LNG TERMINAL AT KOCHI
The construction of the Greenfield LNG Receiving, Storage and
Re-gasification Terminal at Kochi is in progress. The capacity
initially envisaged was 2.5 MMTPA. In January, 2011, the Company
awarded contract for additional re-gasification facilities to handle
and re-gasify an additional 2.5 MMTPA LNG to the present Regas
contractor, taking the total capacity of Kochi LNG Terminal to 5 MMPTA.
Civil works of the storage tanks being built by IHI Corporation, Japan,
are nearing completion. Mechanical works are in progress with
hydrostatic test being planned in June, 2011. The Marine facilities,
being built by AFCONS Infrastructure Ltd., India, are also in an
advanced stage of completion. Work is under progress in the
Re-gasification facilities awarded to CTCI, Taiwan. Civil works on
buildings and structures as well as piping and equipment erection are
in progress. At present, nearly 3000 workers are working at the site.
The terminal of 5 MMTPA capacity is slated to be commissioned in the
third quarter of 2012.
FINANCING
During the year, the Company has re-financed its entire long- term
rupee loan of Rs. 3,000 Crores from a consortium of Indian lenders. In
the process, the Company could achieve substantial savings in its
interest costs.
Further, the Company has successfully made drawdown of
USD 200 Million from International Finance Corporation (IFC), USA. The
company, in order to limit the risks of fluctuation in interest rates
and currency, has entered into Cross-Currency Swap Transactions
consisting of exchange of both interest and principal for a component
of the IFC loan.
As on 31st March, 2011, a loan of Rs. 3,034 Crores is outstanding in
the Books of Account which consist of Rs. 1522 Crores from Indian
lenders, Rs. 590.62 Crores from Asian Development Bank and Rs. 922
Crores from International Finance Corporation.
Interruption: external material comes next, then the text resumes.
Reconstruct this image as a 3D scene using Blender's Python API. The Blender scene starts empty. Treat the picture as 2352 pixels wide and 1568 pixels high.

MISSION & VISION OF THE COMPANY
As the business environment is rapidly changing, during this year, your
Board of Directors along with valuable contributions and suggestions by
the officers and employees, revisited the and approved the following
Vision & Mission Statements of the Company which is now a shared
vision:
Vision Statement
"To be a key energy provider to the nation by leveraging companys
unique position in the LNG value chain alongwith an international
presence."
Mission Statements
à Create and manage world-class LNG infrastructure
à Pursue synergetic business growth opportunities
à Continue excellence in LNG business
à Maximize value creation for the stakeholders
à Maintain highest standards of business ethics and values
FUTURE PLANS
Considering the substantial demand of natural gas in the country, your
Company is planning to construct one more LNG terminal on the east
coast. The Company has already assessed the market demand in the region
and is now looking for a suitable location and would initiate Detailed
Feasibility Report for building a LNG Terminal on the east coast.
SOLID CARGO PORT AT DAHEJ
A Solid Cargo Port, through a Joint Venture Company, namely, Adani
Petronet (Dahej) Port Private Ltd., is being implemented in which your
Company holds 26% of the equity. The port is now mechanically complete
and the initial operations have already commenced. The Solid Cargo Port
would have facilities to import/ export about 15 MMTPA capacity of bulk
products like coal, steel and fertilizer.
GAS-BASED POWER PROJECT
The Company is planning to set-up a power plant of 1200 MW capacity at
Dahej contiguous to its existing LNG Terminal. The Government of
Gujarat has already earmarked 50 hectares of land for the same. The
Detailed Feasibility Report and integration study with existing LNG
terminal have been completed. Also, your Company is in the process of
completion of various pre- project activities such as sea water
utilization study, fresh water option study etc. The Ministry of
Environment and Forests (MoEF) has issued Terms of Reference (TOR) for
preparing various reports including EIA for its approval for power
plants. The commercial arrangements for sale of power are being
finalized.
DEPOSITS
During the year, your Company did not accept any deposits from the
public under Section 58A of the Companies Act, 1956.
EMPLOYEE PARTICULARS
Pursuant to provisions of Section 217 (2A) of the Companies Act, 1956,
read with the Companies (particulars of employees) Rules 1975, the
names and other particulars of employees are set out in the annexure to
the Directors Report.
CORPORATE GOVERNANCE
As required under Clause 49 of the Listing Agreement with the Stock
Exchanges, the Report on Corporate Governance together with Auditors
Certificate regarding Compliance of the SEBI Code of Corporate
Governance is annexed herewith.
MANAGEMENT DISCUSSION AND ANALYSIS
The Annual Report also contains a separate section on the Management
Discussion and Analysis which is a part of the Directorsà Report.
INDUSTRIAL RELATIONS
Your Company continued to enjoy cordial relations amongst all its
employees. No man days were lost due to strike, lock out etc.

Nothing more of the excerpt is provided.